What the exercise asks - Look for the word "Python" in each line and report the count of matching lines, with nothing added.

## begin Material provided

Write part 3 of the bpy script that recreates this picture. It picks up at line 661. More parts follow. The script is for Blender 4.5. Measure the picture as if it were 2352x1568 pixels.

## end Material provided
## begin Material provided

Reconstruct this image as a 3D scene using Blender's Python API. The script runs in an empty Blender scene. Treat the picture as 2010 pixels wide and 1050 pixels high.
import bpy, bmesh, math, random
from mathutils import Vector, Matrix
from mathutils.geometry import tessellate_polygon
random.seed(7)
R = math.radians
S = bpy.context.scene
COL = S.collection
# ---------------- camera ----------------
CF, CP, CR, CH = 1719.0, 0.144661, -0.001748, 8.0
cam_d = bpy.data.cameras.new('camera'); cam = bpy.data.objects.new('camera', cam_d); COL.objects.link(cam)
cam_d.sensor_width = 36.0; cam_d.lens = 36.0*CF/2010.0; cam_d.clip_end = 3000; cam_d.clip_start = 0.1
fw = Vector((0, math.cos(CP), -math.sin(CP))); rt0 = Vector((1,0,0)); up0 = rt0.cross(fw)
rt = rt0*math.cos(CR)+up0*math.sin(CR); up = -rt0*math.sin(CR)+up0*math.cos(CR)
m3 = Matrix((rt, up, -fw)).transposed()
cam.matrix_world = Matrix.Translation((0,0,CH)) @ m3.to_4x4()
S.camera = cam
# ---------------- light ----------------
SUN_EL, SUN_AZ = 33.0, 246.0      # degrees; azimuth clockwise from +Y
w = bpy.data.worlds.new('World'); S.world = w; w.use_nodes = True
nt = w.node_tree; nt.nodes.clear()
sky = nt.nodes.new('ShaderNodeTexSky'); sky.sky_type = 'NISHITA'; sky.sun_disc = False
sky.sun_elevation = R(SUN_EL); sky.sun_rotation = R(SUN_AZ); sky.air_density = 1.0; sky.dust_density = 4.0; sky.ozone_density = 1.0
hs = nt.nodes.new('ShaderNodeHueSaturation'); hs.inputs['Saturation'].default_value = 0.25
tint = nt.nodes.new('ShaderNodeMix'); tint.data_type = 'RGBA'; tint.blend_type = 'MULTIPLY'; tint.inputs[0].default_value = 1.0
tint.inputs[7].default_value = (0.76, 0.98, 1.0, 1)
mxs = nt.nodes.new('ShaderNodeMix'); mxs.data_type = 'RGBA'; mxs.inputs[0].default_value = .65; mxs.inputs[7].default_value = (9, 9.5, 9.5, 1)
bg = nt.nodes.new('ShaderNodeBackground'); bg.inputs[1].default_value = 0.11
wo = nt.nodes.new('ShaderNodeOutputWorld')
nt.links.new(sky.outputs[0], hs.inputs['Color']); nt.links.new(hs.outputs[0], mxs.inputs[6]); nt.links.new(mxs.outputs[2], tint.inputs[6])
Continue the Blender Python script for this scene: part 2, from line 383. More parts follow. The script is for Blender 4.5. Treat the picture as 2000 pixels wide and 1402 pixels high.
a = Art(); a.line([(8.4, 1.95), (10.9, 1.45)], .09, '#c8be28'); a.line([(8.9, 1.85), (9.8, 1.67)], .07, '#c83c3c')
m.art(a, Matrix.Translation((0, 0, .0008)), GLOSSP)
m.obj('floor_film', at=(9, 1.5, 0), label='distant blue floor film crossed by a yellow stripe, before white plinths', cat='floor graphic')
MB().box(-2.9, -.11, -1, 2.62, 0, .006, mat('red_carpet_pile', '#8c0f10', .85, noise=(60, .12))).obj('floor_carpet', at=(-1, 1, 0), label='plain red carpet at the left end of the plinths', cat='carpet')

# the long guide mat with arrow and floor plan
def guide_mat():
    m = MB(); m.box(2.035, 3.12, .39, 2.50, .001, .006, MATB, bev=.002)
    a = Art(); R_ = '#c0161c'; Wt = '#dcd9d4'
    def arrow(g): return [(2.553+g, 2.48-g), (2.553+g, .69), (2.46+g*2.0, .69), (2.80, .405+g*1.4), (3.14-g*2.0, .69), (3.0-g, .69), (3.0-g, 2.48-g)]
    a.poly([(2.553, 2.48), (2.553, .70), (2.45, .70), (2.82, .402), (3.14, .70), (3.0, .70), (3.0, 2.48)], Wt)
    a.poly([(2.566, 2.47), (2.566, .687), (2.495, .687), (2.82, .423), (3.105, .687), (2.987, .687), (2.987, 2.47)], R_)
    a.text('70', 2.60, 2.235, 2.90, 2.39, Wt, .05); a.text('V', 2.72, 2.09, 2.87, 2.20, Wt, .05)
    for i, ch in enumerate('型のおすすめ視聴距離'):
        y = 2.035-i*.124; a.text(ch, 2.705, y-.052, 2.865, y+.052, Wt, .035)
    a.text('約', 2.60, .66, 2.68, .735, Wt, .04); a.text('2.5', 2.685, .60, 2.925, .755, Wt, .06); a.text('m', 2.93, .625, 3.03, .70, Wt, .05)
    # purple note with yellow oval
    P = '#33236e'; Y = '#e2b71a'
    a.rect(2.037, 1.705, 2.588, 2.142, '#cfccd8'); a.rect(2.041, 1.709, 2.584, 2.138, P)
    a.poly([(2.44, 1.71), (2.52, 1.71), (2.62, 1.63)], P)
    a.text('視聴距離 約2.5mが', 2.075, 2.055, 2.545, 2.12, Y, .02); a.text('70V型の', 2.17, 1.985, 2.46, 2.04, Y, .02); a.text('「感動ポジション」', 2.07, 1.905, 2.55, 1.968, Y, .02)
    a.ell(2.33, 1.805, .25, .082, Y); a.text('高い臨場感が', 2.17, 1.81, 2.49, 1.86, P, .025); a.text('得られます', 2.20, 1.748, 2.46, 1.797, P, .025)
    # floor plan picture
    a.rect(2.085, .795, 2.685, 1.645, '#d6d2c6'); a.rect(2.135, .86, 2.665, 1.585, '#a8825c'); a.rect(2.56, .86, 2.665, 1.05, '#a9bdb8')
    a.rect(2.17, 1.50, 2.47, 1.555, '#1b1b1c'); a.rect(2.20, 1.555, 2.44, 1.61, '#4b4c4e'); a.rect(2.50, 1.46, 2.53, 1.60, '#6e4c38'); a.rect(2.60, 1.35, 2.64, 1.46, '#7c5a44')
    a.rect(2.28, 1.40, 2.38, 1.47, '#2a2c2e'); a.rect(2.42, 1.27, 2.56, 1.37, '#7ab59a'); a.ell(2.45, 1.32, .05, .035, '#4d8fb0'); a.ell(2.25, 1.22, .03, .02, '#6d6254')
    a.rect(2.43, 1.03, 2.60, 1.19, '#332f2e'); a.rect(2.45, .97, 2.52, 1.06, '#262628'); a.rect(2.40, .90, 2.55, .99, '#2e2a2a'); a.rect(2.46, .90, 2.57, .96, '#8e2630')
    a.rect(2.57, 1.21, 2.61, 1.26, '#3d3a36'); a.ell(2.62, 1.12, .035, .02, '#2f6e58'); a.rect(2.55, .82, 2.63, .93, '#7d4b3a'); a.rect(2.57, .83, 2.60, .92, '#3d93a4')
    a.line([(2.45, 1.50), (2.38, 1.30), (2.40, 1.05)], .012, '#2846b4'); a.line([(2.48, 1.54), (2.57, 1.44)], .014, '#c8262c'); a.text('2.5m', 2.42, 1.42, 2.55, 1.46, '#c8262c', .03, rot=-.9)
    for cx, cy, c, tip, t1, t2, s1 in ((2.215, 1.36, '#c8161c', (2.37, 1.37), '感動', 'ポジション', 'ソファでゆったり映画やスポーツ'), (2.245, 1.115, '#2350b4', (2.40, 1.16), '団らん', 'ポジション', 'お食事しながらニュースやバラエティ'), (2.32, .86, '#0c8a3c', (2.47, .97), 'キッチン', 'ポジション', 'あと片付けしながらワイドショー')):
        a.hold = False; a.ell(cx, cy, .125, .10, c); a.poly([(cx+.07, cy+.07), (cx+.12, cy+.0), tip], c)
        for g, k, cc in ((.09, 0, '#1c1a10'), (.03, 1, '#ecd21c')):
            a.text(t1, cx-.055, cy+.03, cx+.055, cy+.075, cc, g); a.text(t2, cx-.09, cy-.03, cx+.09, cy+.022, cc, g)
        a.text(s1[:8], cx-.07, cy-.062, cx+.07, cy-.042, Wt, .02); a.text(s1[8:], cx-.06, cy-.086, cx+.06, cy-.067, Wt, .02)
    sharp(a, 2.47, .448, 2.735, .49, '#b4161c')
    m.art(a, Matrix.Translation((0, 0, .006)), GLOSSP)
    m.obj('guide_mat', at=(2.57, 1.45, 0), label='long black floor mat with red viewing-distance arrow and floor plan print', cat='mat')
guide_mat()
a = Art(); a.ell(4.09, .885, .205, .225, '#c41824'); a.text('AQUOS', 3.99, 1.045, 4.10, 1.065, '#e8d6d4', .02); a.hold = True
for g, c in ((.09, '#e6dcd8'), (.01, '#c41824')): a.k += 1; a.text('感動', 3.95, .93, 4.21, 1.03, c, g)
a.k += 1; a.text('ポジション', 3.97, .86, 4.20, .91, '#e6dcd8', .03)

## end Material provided
## begin Material provided

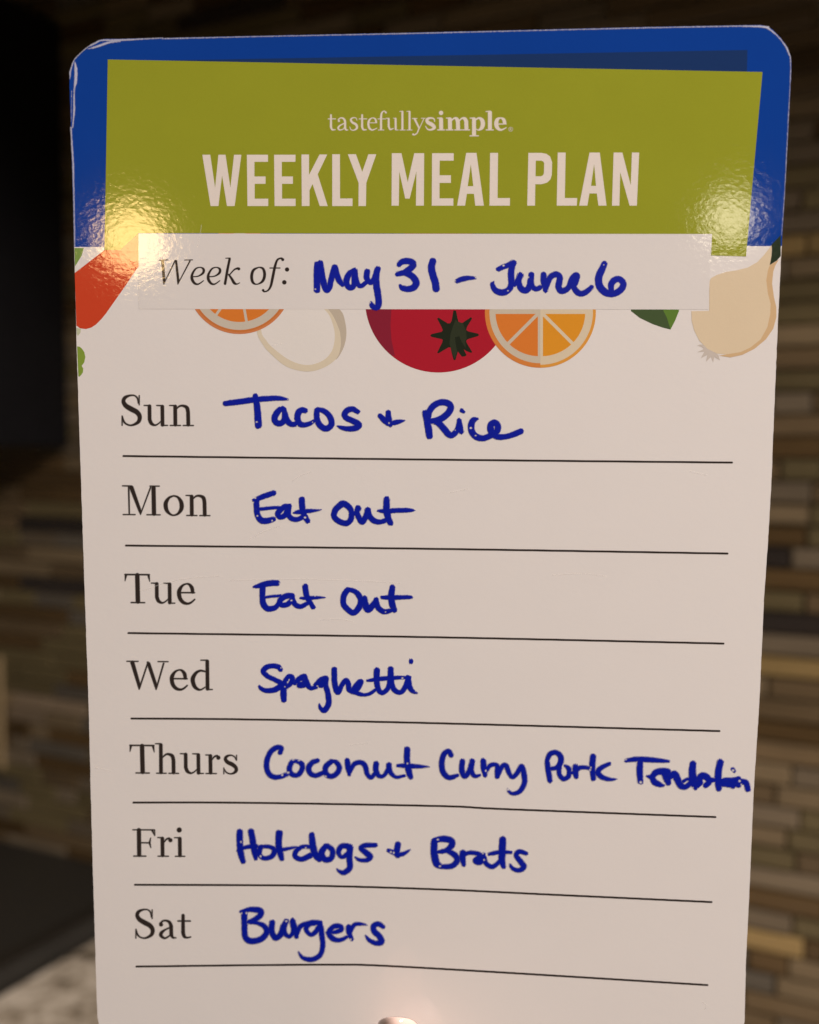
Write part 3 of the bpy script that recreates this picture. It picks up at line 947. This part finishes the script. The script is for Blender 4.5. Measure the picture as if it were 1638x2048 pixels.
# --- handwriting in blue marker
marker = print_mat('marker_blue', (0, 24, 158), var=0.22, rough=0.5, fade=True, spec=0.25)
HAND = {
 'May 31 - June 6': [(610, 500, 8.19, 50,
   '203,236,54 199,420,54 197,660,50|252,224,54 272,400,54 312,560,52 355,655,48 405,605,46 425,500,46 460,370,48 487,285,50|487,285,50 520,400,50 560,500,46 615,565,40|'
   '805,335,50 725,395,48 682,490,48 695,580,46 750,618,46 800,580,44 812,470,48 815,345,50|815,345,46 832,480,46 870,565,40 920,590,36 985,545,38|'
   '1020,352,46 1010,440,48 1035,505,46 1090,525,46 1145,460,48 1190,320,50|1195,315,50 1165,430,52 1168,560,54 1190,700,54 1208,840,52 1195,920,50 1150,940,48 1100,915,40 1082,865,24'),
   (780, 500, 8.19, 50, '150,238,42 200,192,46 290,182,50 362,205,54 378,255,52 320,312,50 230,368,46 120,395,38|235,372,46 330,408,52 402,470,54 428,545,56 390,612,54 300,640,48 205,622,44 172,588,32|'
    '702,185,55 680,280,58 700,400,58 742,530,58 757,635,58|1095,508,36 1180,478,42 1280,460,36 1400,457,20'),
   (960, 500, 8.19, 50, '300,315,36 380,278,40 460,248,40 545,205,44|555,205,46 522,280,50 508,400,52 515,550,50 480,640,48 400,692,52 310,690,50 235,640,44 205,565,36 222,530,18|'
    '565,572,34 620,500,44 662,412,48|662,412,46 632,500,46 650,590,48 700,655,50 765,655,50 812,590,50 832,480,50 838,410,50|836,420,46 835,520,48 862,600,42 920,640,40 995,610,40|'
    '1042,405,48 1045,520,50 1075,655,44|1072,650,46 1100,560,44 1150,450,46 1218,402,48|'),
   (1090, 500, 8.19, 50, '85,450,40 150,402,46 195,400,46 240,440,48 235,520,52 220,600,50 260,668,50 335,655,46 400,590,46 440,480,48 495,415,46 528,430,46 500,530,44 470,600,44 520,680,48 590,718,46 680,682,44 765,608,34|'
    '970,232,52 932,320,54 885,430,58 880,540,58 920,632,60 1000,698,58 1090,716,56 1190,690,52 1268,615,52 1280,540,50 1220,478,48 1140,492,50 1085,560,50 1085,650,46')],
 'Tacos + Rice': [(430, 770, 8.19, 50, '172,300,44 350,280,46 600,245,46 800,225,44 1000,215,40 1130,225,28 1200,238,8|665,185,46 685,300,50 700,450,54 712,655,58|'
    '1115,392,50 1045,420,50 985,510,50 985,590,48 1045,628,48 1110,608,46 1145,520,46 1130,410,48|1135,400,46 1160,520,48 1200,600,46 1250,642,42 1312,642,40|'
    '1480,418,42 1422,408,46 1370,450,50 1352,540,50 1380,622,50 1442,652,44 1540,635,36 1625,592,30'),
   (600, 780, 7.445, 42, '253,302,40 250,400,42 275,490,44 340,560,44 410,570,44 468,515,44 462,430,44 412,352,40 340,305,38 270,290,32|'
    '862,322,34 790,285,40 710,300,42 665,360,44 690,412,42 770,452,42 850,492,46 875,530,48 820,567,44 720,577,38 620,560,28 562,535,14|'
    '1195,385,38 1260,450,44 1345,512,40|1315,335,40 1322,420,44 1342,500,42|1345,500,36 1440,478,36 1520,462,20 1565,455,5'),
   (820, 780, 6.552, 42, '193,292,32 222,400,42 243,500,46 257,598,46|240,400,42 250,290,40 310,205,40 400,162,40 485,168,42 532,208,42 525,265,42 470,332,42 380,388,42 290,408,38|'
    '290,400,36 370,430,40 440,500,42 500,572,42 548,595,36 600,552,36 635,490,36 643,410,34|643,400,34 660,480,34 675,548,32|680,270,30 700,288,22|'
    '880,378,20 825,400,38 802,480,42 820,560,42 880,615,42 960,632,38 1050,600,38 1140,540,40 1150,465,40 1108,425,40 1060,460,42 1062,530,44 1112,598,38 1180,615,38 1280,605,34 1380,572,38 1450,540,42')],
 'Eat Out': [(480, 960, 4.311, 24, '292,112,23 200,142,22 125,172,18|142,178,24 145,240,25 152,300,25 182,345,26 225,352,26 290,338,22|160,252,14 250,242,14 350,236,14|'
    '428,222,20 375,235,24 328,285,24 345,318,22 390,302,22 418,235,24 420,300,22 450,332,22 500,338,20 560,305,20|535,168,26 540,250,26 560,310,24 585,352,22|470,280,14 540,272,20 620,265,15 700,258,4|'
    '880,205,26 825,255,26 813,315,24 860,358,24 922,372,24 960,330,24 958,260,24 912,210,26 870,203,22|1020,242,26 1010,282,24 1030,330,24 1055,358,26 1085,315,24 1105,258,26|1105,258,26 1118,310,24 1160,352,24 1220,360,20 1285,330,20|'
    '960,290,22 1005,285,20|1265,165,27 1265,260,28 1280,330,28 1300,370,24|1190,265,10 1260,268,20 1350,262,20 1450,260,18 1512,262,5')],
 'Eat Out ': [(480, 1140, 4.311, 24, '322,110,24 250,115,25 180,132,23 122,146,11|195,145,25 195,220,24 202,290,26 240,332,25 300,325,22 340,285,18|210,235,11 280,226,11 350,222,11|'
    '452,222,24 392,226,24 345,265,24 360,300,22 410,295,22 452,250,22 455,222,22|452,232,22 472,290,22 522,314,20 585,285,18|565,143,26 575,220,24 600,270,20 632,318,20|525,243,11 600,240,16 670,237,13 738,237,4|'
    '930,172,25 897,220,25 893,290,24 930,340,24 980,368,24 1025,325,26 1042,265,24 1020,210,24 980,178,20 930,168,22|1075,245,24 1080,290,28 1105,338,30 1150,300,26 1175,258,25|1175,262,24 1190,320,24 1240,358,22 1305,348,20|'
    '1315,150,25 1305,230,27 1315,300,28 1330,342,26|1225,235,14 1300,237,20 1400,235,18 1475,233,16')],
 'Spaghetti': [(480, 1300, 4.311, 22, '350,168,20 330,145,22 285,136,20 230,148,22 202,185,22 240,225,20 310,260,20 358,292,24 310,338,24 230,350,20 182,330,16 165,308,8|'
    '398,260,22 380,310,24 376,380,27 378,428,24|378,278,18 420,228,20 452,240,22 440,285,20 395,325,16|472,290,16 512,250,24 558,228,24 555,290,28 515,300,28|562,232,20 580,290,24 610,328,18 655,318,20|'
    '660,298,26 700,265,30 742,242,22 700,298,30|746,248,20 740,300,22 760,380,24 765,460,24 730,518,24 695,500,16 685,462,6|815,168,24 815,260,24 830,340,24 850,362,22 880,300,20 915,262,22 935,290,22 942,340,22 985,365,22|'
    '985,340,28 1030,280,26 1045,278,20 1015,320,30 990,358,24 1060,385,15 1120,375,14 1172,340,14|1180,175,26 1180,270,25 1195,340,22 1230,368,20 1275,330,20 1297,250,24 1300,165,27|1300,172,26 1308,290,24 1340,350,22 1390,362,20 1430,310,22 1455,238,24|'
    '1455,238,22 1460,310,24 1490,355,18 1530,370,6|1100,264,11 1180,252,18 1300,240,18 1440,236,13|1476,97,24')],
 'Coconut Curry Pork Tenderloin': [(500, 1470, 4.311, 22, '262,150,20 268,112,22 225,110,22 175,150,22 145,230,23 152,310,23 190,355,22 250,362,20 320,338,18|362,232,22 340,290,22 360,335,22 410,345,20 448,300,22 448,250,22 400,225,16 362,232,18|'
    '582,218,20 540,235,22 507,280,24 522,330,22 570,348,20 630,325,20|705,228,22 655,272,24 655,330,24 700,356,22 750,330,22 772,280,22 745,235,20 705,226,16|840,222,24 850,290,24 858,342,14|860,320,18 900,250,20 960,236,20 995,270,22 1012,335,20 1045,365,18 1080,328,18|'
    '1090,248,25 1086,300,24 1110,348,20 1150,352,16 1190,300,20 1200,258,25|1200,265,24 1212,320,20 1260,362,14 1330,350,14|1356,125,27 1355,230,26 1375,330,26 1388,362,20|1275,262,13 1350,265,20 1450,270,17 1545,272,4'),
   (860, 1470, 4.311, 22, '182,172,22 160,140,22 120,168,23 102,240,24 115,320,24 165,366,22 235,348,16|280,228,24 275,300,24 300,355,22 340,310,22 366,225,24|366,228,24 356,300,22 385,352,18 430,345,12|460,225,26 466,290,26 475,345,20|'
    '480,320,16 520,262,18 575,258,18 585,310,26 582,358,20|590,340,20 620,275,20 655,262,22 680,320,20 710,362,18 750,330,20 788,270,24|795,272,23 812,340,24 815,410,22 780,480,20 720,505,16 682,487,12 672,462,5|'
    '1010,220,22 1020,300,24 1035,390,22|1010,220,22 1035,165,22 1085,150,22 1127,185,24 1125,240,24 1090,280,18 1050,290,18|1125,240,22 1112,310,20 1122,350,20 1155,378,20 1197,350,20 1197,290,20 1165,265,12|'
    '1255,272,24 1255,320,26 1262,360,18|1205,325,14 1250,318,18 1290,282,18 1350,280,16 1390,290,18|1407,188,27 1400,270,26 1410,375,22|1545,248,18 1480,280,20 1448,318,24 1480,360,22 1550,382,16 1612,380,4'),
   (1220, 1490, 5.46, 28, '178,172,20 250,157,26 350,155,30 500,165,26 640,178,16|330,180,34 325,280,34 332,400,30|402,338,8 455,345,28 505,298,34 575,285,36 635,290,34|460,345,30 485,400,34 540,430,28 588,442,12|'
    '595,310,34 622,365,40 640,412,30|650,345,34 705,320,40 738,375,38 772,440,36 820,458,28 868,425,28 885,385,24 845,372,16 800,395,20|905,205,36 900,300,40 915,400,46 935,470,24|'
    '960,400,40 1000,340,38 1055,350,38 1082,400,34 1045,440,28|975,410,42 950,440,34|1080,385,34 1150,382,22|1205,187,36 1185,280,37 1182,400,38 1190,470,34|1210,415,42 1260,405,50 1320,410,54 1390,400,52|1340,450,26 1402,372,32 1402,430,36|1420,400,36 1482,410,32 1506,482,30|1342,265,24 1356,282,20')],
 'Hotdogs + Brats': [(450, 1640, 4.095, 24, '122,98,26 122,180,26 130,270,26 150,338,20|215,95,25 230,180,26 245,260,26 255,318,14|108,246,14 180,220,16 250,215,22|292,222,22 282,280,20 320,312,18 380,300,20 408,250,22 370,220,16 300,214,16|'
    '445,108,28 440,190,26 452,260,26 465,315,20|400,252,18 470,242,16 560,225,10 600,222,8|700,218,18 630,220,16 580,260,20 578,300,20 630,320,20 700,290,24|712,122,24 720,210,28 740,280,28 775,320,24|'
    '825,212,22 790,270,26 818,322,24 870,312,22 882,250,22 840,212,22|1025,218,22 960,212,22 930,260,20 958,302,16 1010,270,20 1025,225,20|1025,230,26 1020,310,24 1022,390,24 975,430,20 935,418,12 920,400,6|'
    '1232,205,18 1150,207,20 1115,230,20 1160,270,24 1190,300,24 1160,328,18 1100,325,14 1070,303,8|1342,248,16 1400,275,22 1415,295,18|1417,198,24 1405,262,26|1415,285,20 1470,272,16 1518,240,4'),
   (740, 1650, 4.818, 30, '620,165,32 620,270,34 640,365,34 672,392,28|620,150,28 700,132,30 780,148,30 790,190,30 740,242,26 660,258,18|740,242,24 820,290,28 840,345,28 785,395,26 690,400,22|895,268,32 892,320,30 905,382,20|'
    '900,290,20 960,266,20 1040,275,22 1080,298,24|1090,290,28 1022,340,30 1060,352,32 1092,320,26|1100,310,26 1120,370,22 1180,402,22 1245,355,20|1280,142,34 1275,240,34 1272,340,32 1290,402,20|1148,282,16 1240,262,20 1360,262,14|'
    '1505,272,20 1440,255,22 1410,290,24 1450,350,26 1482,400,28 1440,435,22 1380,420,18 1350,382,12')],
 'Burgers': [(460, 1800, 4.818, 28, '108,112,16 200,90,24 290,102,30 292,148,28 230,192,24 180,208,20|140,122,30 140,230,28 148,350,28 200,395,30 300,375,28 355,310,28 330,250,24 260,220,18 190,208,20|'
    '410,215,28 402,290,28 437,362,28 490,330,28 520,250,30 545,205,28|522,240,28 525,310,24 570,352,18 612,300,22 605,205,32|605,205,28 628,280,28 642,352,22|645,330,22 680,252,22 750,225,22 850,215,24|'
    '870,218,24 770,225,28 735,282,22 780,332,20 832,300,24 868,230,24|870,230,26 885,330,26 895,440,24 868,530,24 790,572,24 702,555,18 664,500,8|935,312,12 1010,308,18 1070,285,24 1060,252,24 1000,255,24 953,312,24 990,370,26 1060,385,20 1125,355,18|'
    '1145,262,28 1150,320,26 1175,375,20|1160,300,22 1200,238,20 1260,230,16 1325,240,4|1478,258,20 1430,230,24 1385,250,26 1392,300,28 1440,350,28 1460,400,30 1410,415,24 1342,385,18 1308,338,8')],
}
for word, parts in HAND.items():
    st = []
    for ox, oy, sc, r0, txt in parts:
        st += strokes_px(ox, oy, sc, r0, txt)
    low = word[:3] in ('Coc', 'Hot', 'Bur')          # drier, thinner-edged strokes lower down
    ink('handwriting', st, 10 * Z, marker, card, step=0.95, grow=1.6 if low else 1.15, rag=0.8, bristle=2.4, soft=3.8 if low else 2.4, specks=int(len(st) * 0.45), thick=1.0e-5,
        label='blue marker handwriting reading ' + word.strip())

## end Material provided

Solved exercise - 2